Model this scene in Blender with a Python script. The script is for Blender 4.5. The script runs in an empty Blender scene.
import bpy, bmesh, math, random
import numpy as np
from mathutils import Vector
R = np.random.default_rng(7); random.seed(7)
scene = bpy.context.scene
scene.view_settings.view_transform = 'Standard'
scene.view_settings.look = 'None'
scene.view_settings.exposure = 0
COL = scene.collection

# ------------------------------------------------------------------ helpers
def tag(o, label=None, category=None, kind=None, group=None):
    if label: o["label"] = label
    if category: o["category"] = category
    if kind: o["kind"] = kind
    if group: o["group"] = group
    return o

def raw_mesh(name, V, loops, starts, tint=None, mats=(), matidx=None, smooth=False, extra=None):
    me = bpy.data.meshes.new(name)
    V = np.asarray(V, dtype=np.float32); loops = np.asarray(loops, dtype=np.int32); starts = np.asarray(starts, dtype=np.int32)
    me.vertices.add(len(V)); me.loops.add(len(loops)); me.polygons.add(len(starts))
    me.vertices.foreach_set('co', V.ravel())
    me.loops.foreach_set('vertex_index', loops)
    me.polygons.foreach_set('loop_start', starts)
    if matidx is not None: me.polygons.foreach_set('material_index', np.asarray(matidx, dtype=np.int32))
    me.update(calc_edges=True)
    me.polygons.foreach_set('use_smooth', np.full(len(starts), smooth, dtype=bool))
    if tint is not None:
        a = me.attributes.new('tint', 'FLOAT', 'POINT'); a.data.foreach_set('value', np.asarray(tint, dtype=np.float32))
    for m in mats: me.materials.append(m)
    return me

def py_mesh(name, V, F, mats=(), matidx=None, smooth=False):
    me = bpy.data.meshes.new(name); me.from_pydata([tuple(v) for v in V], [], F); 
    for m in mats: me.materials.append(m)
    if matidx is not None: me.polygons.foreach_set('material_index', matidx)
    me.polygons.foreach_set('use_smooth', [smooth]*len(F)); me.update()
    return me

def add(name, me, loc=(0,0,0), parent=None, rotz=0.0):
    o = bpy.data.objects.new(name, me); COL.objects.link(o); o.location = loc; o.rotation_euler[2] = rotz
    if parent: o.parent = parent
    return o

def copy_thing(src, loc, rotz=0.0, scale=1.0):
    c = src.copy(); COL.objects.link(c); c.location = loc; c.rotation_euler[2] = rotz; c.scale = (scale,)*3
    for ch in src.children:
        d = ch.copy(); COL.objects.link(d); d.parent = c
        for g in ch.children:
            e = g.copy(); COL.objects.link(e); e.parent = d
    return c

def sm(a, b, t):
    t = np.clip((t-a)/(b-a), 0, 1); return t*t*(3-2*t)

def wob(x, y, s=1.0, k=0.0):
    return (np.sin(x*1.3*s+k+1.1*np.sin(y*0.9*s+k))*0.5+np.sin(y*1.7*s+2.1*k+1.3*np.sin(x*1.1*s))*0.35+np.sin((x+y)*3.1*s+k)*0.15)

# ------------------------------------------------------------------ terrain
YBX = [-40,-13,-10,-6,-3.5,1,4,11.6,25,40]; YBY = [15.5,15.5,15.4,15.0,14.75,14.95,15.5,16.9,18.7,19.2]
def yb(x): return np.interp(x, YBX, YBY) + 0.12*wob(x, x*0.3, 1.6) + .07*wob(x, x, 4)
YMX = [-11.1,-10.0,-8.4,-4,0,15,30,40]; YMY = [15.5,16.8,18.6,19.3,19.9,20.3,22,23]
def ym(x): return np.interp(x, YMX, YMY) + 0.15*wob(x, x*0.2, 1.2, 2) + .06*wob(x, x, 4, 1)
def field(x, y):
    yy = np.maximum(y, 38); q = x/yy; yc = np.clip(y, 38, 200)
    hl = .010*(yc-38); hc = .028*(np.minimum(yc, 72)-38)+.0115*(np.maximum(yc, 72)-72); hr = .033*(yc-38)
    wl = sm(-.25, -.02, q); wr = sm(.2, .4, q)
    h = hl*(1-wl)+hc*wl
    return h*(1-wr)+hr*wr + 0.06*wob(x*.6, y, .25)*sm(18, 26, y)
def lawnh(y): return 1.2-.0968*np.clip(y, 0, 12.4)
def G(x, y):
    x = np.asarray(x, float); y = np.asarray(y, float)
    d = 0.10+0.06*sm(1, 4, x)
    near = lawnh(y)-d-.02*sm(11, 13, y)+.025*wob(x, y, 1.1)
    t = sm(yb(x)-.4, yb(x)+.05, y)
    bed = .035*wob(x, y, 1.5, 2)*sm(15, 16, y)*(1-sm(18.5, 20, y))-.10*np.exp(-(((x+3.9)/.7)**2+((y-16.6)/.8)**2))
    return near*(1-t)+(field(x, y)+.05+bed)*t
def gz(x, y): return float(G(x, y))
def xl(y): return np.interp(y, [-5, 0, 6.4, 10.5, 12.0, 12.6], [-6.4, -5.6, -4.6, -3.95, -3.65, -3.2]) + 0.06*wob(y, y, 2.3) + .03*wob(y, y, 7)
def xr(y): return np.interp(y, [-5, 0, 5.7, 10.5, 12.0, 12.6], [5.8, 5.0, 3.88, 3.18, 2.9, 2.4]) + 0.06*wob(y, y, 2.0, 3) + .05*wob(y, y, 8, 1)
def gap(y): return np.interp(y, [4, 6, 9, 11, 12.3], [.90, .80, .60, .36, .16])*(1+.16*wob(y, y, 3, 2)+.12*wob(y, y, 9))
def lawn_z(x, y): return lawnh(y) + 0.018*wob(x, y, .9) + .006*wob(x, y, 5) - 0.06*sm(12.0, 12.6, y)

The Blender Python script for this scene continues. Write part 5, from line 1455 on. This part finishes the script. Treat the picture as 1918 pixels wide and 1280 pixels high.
==
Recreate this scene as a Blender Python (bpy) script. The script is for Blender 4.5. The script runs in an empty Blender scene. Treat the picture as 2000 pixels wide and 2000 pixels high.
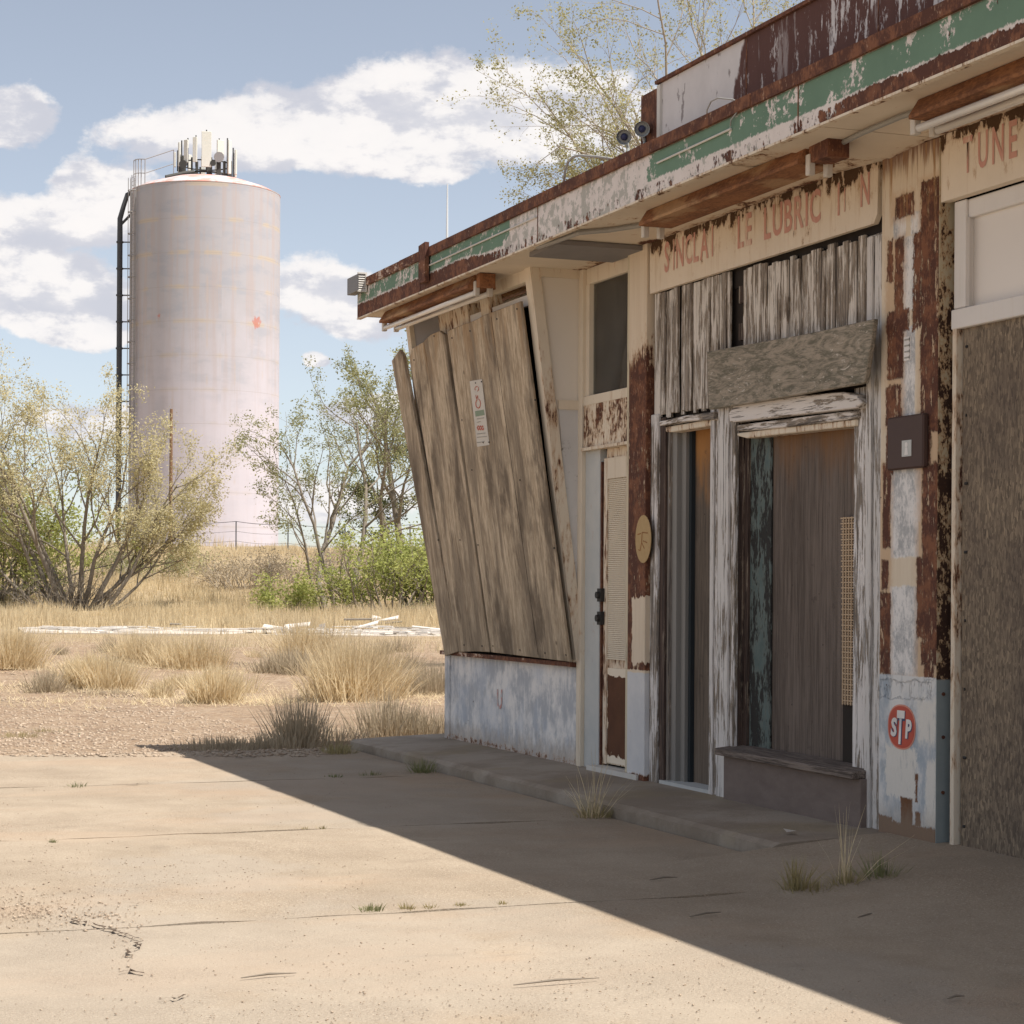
...
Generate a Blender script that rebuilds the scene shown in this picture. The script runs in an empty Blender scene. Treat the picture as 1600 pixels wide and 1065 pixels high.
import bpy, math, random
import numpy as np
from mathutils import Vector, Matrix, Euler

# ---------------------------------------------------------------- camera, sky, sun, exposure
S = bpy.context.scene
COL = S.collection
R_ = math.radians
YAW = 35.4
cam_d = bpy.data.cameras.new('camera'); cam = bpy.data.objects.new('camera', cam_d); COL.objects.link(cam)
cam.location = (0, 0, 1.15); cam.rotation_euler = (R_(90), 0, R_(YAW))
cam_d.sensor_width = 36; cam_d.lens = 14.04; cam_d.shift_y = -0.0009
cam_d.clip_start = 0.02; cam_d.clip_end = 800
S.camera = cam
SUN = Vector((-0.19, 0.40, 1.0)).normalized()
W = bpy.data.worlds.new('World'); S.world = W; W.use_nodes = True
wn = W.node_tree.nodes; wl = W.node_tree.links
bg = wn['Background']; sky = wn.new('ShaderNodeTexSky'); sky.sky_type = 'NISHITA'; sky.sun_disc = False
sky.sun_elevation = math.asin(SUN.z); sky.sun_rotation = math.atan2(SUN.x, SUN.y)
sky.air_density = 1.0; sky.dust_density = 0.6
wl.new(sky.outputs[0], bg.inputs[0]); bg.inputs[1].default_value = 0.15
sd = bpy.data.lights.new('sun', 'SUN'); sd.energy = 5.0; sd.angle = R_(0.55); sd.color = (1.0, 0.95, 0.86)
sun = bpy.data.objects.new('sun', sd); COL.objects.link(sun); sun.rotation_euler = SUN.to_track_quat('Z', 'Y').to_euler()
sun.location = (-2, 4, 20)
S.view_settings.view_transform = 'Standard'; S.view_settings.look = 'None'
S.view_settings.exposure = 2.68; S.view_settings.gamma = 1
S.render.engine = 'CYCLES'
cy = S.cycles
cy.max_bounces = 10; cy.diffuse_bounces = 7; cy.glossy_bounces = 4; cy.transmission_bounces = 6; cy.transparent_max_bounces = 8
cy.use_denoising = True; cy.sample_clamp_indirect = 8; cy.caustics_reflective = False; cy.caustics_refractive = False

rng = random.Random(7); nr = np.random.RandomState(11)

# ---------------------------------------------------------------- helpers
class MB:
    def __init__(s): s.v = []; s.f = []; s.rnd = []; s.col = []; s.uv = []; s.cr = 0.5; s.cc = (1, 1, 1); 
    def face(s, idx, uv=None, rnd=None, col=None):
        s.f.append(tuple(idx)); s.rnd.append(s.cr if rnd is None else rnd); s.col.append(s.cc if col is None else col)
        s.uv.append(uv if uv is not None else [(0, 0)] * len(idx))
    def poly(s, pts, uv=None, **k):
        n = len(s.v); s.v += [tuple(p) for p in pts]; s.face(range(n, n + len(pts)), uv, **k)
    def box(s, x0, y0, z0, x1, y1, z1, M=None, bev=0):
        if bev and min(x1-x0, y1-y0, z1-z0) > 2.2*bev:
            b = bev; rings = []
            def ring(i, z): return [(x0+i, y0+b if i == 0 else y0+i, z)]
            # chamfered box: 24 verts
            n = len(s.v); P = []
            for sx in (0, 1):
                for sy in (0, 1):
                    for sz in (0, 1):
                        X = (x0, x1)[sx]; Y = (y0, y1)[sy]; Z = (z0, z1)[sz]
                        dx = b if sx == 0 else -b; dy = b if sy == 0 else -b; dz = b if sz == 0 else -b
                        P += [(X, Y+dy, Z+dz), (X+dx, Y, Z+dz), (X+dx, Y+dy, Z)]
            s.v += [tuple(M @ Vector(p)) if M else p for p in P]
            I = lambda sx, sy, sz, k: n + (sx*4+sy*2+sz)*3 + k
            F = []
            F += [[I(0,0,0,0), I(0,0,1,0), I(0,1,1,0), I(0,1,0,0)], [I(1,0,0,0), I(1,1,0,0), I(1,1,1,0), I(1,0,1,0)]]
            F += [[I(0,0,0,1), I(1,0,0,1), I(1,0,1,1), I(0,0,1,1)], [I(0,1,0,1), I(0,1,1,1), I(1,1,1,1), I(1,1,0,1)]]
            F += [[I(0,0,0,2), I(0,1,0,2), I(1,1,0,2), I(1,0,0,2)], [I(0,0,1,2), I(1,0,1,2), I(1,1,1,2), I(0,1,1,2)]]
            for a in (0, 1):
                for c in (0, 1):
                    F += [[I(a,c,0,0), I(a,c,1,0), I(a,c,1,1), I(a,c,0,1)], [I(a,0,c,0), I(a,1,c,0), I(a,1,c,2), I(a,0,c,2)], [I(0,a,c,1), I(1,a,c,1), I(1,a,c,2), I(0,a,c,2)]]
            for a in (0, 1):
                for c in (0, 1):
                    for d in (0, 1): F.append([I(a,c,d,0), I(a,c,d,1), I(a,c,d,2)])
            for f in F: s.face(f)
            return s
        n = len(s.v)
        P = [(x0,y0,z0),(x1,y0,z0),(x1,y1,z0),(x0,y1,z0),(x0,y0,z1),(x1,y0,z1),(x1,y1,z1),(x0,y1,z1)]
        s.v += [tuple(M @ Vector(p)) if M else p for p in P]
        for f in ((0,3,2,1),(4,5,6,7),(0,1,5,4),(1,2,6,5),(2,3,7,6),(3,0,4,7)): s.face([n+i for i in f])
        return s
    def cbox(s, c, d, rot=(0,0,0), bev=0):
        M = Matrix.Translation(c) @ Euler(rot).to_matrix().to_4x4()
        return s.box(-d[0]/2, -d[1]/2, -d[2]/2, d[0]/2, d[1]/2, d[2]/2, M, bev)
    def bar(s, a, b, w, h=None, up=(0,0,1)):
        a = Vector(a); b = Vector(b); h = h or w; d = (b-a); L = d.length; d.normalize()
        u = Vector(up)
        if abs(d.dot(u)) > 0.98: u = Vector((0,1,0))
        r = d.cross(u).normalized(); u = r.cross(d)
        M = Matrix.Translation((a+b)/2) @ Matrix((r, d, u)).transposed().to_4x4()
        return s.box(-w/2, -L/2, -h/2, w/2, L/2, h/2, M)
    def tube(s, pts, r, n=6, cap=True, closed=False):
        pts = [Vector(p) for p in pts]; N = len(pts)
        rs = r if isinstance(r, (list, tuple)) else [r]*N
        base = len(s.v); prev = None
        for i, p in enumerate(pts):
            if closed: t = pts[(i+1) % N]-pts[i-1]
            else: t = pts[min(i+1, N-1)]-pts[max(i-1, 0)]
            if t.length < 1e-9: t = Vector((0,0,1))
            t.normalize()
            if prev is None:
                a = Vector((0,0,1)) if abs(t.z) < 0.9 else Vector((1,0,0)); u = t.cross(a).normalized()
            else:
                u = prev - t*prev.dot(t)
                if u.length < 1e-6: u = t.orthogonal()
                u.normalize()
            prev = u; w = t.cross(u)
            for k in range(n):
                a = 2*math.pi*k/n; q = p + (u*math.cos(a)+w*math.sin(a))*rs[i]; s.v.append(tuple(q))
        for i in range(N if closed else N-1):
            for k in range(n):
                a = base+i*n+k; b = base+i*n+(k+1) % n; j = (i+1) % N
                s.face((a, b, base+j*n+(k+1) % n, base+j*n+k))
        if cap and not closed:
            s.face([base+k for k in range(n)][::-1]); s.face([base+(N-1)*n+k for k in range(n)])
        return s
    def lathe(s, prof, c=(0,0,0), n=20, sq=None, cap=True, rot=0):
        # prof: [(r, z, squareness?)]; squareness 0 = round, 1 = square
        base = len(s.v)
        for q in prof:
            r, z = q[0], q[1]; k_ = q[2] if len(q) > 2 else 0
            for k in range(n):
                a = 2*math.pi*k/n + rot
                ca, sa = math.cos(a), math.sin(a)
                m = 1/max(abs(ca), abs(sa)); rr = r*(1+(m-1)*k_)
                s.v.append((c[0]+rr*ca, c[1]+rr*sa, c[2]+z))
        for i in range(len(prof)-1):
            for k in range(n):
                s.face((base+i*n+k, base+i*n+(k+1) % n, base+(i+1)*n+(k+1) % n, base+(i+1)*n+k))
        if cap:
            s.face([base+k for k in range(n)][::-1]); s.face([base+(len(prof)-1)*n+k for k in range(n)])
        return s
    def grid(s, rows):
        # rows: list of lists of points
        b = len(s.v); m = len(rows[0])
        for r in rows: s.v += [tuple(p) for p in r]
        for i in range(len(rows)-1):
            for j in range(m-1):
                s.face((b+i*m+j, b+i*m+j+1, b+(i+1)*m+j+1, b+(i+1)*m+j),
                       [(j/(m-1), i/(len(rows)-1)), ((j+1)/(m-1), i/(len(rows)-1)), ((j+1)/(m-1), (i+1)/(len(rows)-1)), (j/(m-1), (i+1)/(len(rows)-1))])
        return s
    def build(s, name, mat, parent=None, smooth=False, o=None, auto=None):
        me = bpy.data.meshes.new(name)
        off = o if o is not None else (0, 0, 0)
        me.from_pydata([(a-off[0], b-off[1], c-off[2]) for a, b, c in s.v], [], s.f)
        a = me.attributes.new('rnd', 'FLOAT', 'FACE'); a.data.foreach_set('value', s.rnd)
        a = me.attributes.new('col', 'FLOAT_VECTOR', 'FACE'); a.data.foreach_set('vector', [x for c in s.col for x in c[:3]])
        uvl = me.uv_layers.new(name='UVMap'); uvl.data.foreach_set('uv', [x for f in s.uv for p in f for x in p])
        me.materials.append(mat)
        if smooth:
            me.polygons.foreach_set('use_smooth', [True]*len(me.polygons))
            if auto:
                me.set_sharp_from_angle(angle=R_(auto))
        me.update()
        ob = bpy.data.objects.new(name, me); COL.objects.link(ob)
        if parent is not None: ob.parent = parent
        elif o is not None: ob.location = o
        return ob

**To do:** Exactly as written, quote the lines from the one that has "Generate a Blender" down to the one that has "from mathutils import Vector, Matrix, Euler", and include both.

**Exercise answer:**
Generate a Blender script that rebuilds the scene shown in this picture. The script runs in an empty Blender scene. Treat the picture as 1600 pixels wide and 1065 pixels high.
import bpy, math, random
import numpy as np
from mathutils import Vector, Matrix, Euler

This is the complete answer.